We haven’t had it too bad. In fact, since we started calving, it’s been exceptionally nice. If you remember last year, April was a cold son of a gun. We were checking cows at night and grabbing any new ones and keeping them in the tack room overnight. Then in the morning, trying to get them to mother up. If you attended any cattle sales since last fall, you saw a lot of calves that had their ears froze off. And they were the lucky ones.

But if you go a few miles south, it has been a trying and often times deadly spring. South Dakota and Nebraska have been hit week after week with devastating storms. There have been thousands upon thousands of cows and calves lost. Deadly blizzards, rainstorms, floods, you name it.

I was riding through our cows yesterday. It was a tad windy, but the grass is greening up, the calves are healthy, and they are being born on dry ground. I felt blessed.

But as I rode through the cows, I started thinking about a tough spring several years ago. I can’t remember the year. Heck, I can’t even remember what I had for supper last night. I guess I have more of that to look forward to.

Brother Bernard had came over to the ranch from the Mission and explained to Shirley that it was the time of the year for tithing. I’m not much of a tither, if that’s a word.
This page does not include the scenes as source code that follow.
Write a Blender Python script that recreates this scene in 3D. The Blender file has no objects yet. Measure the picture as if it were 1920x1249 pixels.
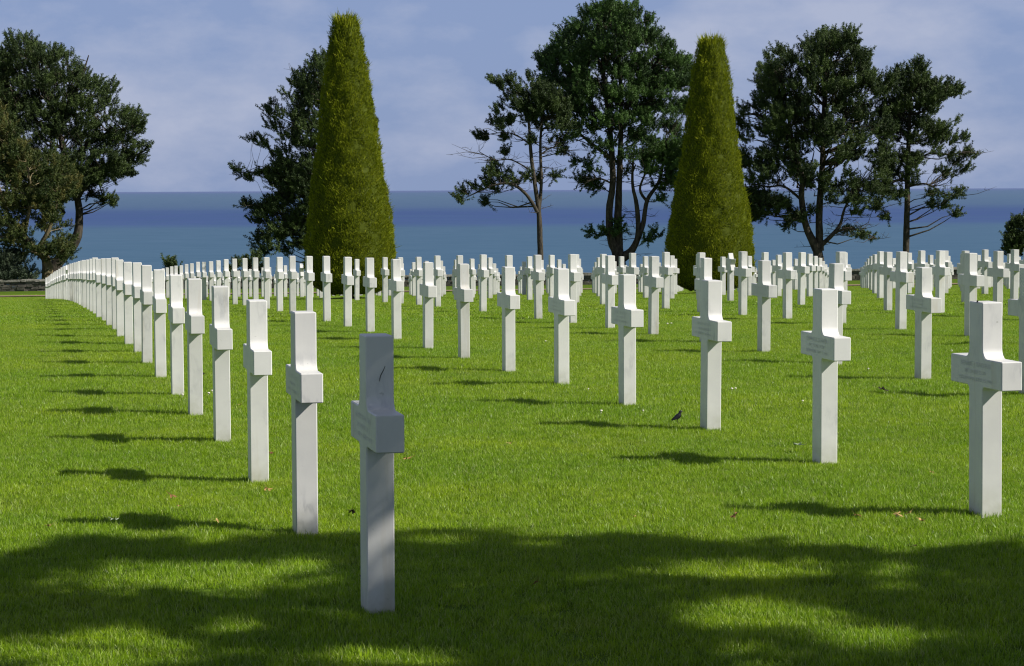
import bpy, bmesh, math, random
import numpy as np
from mathutils import Vector, Matrix, noise as mnoise

sc = bpy.context.scene
R = math.radians
H = 1.07                      # height of a headstone above the lawn (m)
FK = 4.4                      # depth unit: focal length in photo pixels / 1000
CAMZ = 1.55 * H

# ------------------------------------------------------------------ camera
cam = bpy.data.objects.new('camera', bpy.data.cameras.new('camera'))
sc.collection.objects.link(cam)
cam.data.sensor_width = 36.0
cam.data.lens = 36.0 * 4400 / 1920
cam.data.clip_start = 0.1
cam.data.clip_end = 60000
PITCH = math.atan(285 / 4400)
ROLL = math.atan(0.0043)
cam.matrix_world = (Matrix.Translation((0, 0, CAMZ)) @ Matrix.Rotation(math.pi / 2 - PITCH, 4, 'X')
                    @ Matrix.Rotation(-ROLL, 4, 'Z'))
sc.camera = cam

# ------------------------------------------------------------------ light
SUN_DIR = Vector((1.14, -0.37, 1.0)).normalized()        # towards the sun
EL = math.asin(SUN_DIR.z); AZ = math.atan2(SUN_DIR.x, SUN_DIR.y)
sun = bpy.data.objects.new('sun', bpy.data.lights.new('sun', 'SUN'))
sc.collection.objects.link(sun)
sun.data.energy = 5.0; sun.data.angle = R(0.5); sun.data.color = (1.0, 0.955, 0.88)
sun.rotation_euler = SUN_DIR.to_track_quat('Z', 'Y').to_euler()

sc.view_settings.view_transform = 'Standard'
sc.view_settings.look = 'None'
sc.view_settings.exposure = 0.25
sc.view_settings.gamma = 1.0
sc.cycles.use_denoising = True
sc.cycles.use_adaptive_sampling = False
sc.cycles.filter_width = 1.2

world = bpy.data.worlds.new('World'); sc.world = world; world.use_nodes = True
wn = world.node_tree.nodes; wl = world.node_tree.links
for n in list(wn): wn.remove(n)
def wnode(t, **kw):
    n = wn.new(t)
    for k, v in kw.items(): setattr(n, k, v)
    return n
wout = wnode('ShaderNodeOutputWorld'); bg = wnode('ShaderNodeBackground'); bg.inputs[1].default_value = 0.05
sky = wnode('ShaderNodeTexSky', sky_type='NISHITA', sun_disc=False)
sky.sun_elevation = EL; sky.sun_rotation = AZ; sky.altitude = 50; sky.air_density = 1.0; sky.dust_density = 0.6; sky.ozone_density = 2.5
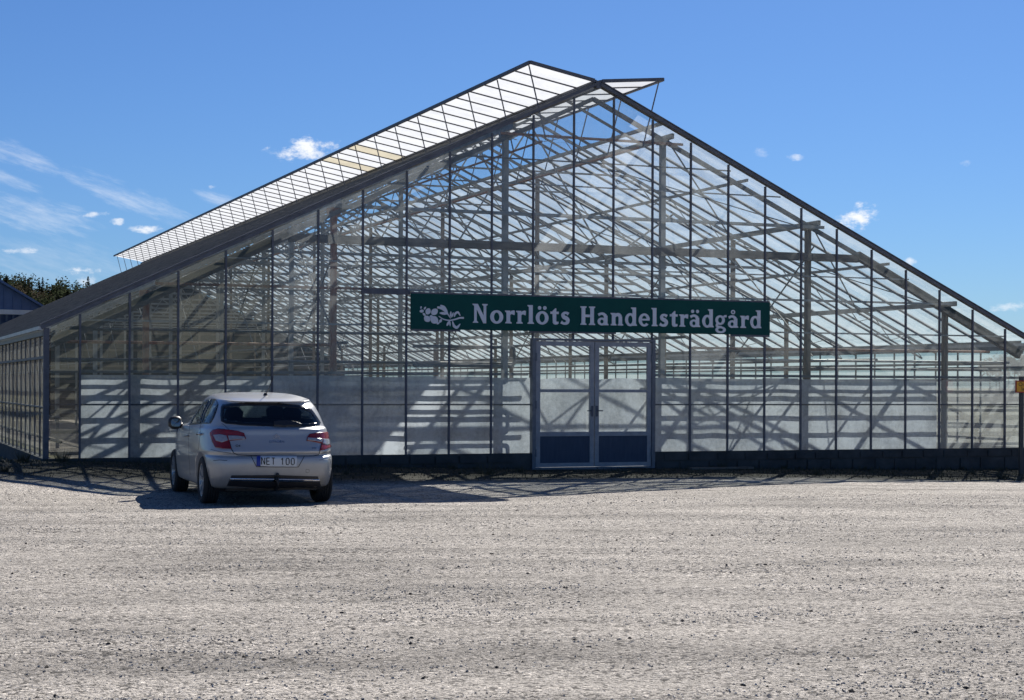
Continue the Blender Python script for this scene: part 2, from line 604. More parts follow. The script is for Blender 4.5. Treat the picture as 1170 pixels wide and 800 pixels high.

Shirley sent him down to the barn to see me.

I was sitting in the barn after having just lost a calf. We had lost several. In spite of living with them. I was smoking a Pall Mall and looking at that dead calf I had struggled to keep alive.

When Brother Bernard explained that it was the time of the year to give to “God’s Share,” I pointed to a pile of dead calves and replied, “God has already gotten his share, I need the rest.” Sacrilegious I know, but it was a bad day.

The calves were getting scours and we were trying everything we could to keep them alive. We had calves in the garage and calves in the barn. Calves in the basement and skinned ones lying outside the barn door. It was a real mess.

If you picked up a real cold one, you could fill the bathtub with warm water and maybe save it. Not always, but once in awhile.

We were all busier than heck and Shirley was pouring coffee and soup in calves. I had thrown those scour pills as far as a man could throw them. Seemed like the thing to do at the time.

One of those worst days, Shirley had a lady friend from Bismarck drive up to the ranch to visit. She was doing a story about spring calving. She had envisioned these baby calves bucking and playing in the green grass, with their mothers contentedly chewing their cud and watching over their babies. Wrong.

The calves that were alive were humped up and shivering in the cold. There were a couple of dead calves stacked by the garage door. She stepped around them and went in for coffee.

But since she had quite a bit of coffee on the drive up, she politely asked Shirley where the bathroom was. Shirley was cutting up some bars and just told her it was down the hall. Thanking her, our guest hurried down the hall.

You could have heard her scream in Bismarck. She came running out and quickly told Shirley there was a dead cow in the bathtub! I guess you don’t see that often in the city! And I hope I don’t see it again.